Louis Banks played on opening night and it was a thrill. Eight years later, a world-famous guitarist who was eating dinner suddenly started jamming on stage. We didn’t realise until later what a big name he was.

A couple of years after it opened, we realised there were too few jazz bands in Mumbai, playing the same 30 songs. That’s how the ‘Not Just’ was added to the name in 1999 - to include more elements to the live entertainment.

In 2001 or 2002, we started karaoke nights which caught on in a big way. We only had them on Mondays or Tuesdays, which were absolutely dead nights in any other restaurant. But within the first six weeks, we were packing in 300 people. I think it’s because Jazz has a natural stage. When someone went on stage after a couple of beers, they felt that they were performing before an audience.

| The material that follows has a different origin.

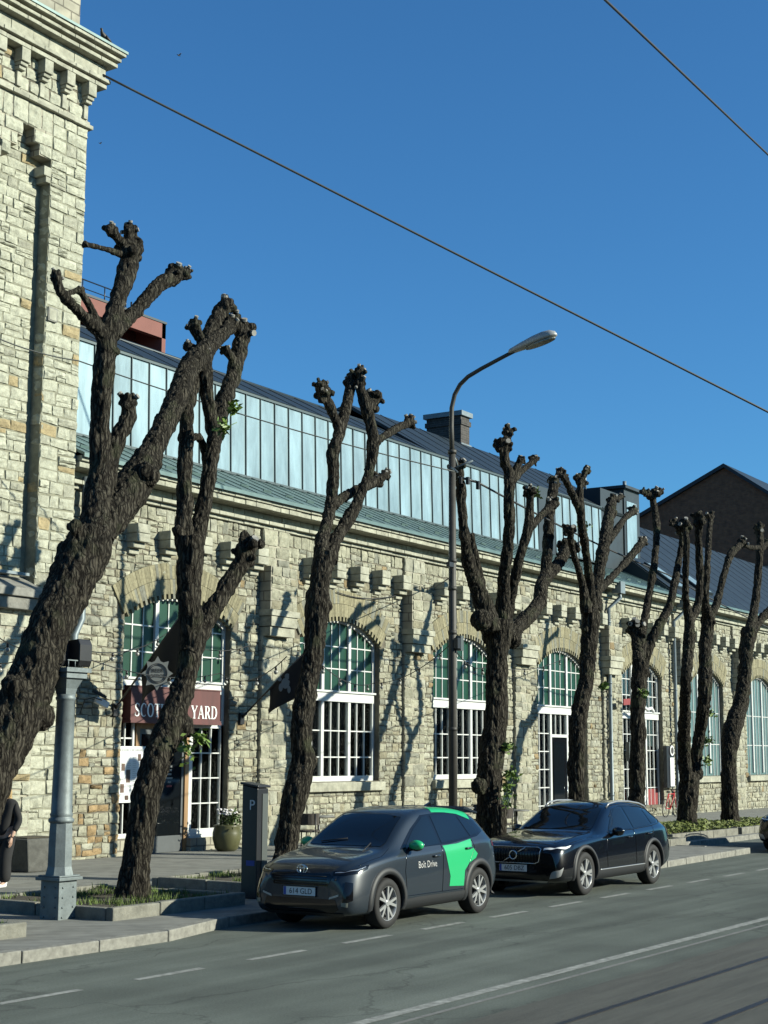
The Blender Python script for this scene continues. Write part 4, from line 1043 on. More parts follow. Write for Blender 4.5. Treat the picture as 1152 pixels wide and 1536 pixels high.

I’m proud that not an inch of Jazz has changed in the last 15 years, not even the wall paint. The lunchtime soup-salad buffet has been the same for 15 years. We haven’t changed the recipes or even the location of the dishes on the bar. People have been coming for 10 years, eating the same thing. It’s wonderful when you build up such a loyal client base. It showcased talent right from Louis Banks to young kids. It gave them a taste of what it was to be a star.

The greatest acknowledgement you can get is when people start copying your concept. So many live music venues coming up shows that Mumbai’s got talent. It also shows that you have an audience that appreciates the uniqueness of a live performance.